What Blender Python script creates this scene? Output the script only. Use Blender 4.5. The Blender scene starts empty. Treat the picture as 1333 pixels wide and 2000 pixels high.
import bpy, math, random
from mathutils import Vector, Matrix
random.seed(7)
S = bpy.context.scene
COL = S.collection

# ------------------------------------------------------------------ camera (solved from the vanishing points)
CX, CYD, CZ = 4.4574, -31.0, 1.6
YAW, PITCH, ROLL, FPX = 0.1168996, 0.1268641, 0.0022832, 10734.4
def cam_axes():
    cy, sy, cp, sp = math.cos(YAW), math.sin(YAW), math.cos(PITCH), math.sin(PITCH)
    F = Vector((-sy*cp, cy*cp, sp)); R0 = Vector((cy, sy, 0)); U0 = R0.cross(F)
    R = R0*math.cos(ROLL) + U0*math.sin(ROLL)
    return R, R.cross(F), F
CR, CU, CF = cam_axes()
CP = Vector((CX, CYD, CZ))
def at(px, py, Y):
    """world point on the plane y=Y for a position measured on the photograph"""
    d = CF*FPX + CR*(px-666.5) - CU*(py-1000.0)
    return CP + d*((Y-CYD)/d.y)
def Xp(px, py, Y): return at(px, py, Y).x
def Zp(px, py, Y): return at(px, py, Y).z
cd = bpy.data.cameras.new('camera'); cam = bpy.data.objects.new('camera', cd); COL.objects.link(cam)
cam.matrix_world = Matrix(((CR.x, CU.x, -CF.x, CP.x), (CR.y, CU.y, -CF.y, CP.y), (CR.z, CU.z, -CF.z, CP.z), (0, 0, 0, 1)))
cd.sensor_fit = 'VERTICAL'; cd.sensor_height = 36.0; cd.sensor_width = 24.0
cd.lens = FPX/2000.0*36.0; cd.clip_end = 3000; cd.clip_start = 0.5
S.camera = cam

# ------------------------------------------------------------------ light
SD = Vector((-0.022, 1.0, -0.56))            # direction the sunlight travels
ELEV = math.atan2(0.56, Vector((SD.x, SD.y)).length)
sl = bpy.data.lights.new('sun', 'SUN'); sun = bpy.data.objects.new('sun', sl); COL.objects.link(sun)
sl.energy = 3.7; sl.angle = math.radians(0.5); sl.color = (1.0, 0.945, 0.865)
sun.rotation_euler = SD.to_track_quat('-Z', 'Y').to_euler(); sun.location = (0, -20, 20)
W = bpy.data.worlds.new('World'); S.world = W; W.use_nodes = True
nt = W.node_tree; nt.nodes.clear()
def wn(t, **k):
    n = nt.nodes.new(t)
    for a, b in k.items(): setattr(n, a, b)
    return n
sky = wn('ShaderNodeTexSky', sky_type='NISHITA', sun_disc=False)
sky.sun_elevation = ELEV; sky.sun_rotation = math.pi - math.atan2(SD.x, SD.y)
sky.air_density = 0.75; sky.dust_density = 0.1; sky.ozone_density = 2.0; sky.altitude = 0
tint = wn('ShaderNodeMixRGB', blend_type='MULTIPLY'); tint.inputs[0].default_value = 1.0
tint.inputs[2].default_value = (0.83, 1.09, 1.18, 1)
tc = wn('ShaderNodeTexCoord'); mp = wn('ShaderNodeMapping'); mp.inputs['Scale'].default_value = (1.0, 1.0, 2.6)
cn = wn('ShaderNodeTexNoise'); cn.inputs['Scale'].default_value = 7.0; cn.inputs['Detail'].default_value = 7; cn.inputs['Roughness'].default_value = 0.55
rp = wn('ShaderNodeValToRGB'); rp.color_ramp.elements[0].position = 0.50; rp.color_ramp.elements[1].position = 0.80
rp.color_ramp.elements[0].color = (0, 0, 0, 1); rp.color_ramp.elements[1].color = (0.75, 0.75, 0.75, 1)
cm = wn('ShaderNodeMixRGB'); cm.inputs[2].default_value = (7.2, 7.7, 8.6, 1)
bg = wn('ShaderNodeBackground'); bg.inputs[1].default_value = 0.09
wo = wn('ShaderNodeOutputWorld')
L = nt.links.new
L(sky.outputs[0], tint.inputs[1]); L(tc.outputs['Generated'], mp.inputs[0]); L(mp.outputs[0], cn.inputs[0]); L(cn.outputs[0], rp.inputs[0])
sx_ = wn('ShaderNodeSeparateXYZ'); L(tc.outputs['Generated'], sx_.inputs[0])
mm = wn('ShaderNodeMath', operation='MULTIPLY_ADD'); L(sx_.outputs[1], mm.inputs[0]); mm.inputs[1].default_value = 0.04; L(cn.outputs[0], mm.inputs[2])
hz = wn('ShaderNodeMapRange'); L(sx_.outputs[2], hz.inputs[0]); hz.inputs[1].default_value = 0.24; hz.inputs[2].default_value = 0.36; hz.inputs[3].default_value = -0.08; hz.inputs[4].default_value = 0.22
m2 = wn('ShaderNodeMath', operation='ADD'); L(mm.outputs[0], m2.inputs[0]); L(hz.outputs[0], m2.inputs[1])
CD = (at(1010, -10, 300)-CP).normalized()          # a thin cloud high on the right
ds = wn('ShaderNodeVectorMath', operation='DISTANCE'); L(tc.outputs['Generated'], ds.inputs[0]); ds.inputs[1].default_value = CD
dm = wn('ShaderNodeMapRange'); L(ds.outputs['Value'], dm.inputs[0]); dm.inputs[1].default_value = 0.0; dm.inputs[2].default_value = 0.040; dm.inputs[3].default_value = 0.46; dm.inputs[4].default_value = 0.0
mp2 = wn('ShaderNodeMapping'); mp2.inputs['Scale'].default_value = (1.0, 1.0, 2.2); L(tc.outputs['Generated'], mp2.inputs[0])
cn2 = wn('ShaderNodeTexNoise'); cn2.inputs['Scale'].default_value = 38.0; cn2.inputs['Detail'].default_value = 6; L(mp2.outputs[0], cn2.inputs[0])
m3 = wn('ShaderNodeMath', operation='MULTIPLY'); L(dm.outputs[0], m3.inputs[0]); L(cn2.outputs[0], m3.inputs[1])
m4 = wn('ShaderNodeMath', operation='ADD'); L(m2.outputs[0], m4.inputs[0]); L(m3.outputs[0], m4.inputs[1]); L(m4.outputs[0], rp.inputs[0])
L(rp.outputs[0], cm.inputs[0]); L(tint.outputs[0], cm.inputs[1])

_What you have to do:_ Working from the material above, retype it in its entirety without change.

_Response for this exercise:_
What Blender Python script creates this scene? Output the script only. Use Blender 4.5. The Blender scene starts empty. Treat the picture as 1333 pixels wide and 2000 pixels high.
import bpy, math, random
from mathutils import Vector, Matrix
random.seed(7)
S = bpy.context.scene
COL = S.collection

# ------------------------------------------------------------------ camera (solved from the vanishing points)
CX, CYD, CZ = 4.4574, -31.0, 1.6
YAW, PITCH, ROLL, FPX = 0.1168996, 0.1268641, 0.0022832, 10734.4
def cam_axes():
    cy, sy, cp, sp = math.cos(YAW), math.sin(YAW), math.cos(PITCH), math.sin(PITCH)
    F = Vector((-sy*cp, cy*cp, sp)); R0 = Vector((cy, sy, 0)); U0 = R0.cross(F)
    R = R0*math.cos(ROLL) + U0*math.sin(ROLL)
    return R, R.cross(F), F
CR, CU, CF = cam_axes()
CP = Vector((CX, CYD, CZ))
def at(px, py, Y):
    """world point on the plane y=Y for a position measured on the photograph"""
    d = CF*FPX + CR*(px-666.5) - CU*(py-1000.0)
    return CP + d*((Y-CYD)/d.y)
def Xp(px, py, Y): return at(px, py, Y).x
def Zp(px, py, Y): return at(px, py, Y).z
cd = bpy.data.cameras.new('camera'); cam = bpy.data.objects.new('camera', cd); COL.objects.link(cam)
cam.matrix_world = Matrix(((CR.x, CU.x, -CF.x, CP.x), (CR.y, CU.y, -CF.y, CP.y), (CR.z, CU.z, -CF.z, CP.z), (0, 0, 0, 1)))
cd.sensor_fit = 'VERTICAL'; cd.sensor_height = 36.0; cd.sensor_width = 24.0
cd.lens = FPX/2000.0*36.0; cd.clip_end = 3000; cd.clip_start = 0.5
S.camera = cam

# ------------------------------------------------------------------ light
SD = Vector((-0.022, 1.0, -0.56))            # direction the sunlight travels
ELEV = math.atan2(0.56, Vector((SD.x, SD.y)).length)
sl = bpy.data.lights.new('sun', 'SUN'); sun = bpy.data.objects.new('sun', sl); COL.objects.link(sun)
sl.energy = 3.7; sl.angle = math.radians(0.5); sl.color = (1.0, 0.945, 0.865)
sun.rotation_euler = SD.to_track_quat('-Z', 'Y').to_euler(); sun.location = (0, -20, 20)
W = bpy.data.worlds.new('World'); S.world = W; W.use_nodes = True
nt = W.node_tree; nt.nodes.clear()
def wn(t, **k):
    n = nt.nodes.new(t)
    for a, b in k.items(): setattr(n, a, b)
    return n
sky = wn('ShaderNodeTexSky', sky_type='NISHITA', sun_disc=False)
sky.sun_elevation = ELEV; sky.sun_rotation = math.pi - math.atan2(SD.x, SD.y)
sky.air_density = 0.75; sky.dust_density = 0.1; sky.ozone_density = 2.0; sky.altitude = 0
tint = wn('ShaderNodeMixRGB', blend_type='MULTIPLY'); tint.inputs[0].default_value = 1.0
tint.inputs[2].default_value = (0.83, 1.09, 1.18, 1)
tc = wn('ShaderNodeTexCoord'); mp = wn('ShaderNodeMapping'); mp.inputs['Scale'].default_value = (1.0, 1.0, 2.6)
cn = wn('ShaderNodeTexNoise'); cn.inputs['Scale'].default_value = 7.0; cn.inputs['Detail'].default_value = 7; cn.inputs['Roughness'].default_value = 0.55
rp = wn('ShaderNodeValToRGB'); rp.color_ramp.elements[0].position = 0.50; rp.color_ramp.elements[1].position = 0.80
rp.color_ramp.elements[0].color = (0, 0, 0, 1); rp.color_ramp.elements[1].color = (0.75, 0.75, 0.75, 1)
cm = wn('ShaderNodeMixRGB'); cm.inputs[2].default_value = (7.2, 7.7, 8.6, 1)
bg = wn('ShaderNodeBackground'); bg.inputs[1].default_value = 0.09
wo = wn('ShaderNodeOutputWorld')
L = nt.links.new
L(sky.outputs[0], tint.inputs[1]); L(tc.outputs['Generated'], mp.inputs[0]); L(mp.outputs[0], cn.inputs[0]); L(cn.outputs[0], rp.inputs[0])
sx_ = wn('ShaderNodeSeparateXYZ'); L(tc.outputs['Generated'], sx_.inputs[0])
mm = wn('ShaderNodeMath', operation='MULTIPLY_ADD'); L(sx_.outputs[1], mm.inputs[0]); mm.inputs[1].default_value = 0.04; L(cn.outputs[0], mm.inputs[2])
hz = wn('ShaderNodeMapRange'); L(sx_.outputs[2], hz.inputs[0]); hz.inputs[1].default_value = 0.24; hz.inputs[2].default_value = 0.36; hz.inputs[3].default_value = -0.08; hz.inputs[4].default_value = 0.22
m2 = wn('ShaderNodeMath', operation='ADD'); L(mm.outputs[0], m2.inputs[0]); L(hz.outputs[0], m2.inputs[1])
CD = (at(1010, -10, 300)-CP).normalized()          # a thin cloud high on the right
ds = wn('ShaderNodeVectorMath', operation='DISTANCE'); L(tc.outputs['Generated'], ds.inputs[0]); ds.inputs[1].default_value = CD
dm = wn('ShaderNodeMapRange'); L(ds.outputs['Value'], dm.inputs[0]); dm.inputs[1].default_value = 0.0; dm.inputs[2].default_value = 0.040; dm.inputs[3].default_value = 0.46; dm.inputs[4].default_value = 0.0
mp2 = wn('ShaderNodeMapping'); mp2.inputs['Scale'].default_value = (1.0, 1.0, 2.2); L(tc.outputs['Generated'], mp2.inputs[0])
cn2 = wn('ShaderNodeTexNoise'); cn2.inputs['Scale'].default_value = 38.0; cn2.inputs['Detail'].default_value = 6; L(mp2.outputs[0], cn2.inputs[0])
m3 = wn('ShaderNodeMath', operation='MULTIPLY'); L(dm.outputs[0], m3.inputs[0]); L(cn2.outputs[0], m3.inputs[1])
m4 = wn('ShaderNodeMath', operation='ADD'); L(m2.outputs[0], m4.inputs[0]); L(m3.outputs[0], m4.inputs[1]); L(m4.outputs[0], rp.inputs[0])
L(rp.outputs[0], cm.inputs[0]); L(tint.outputs[0], cm.inputs[1])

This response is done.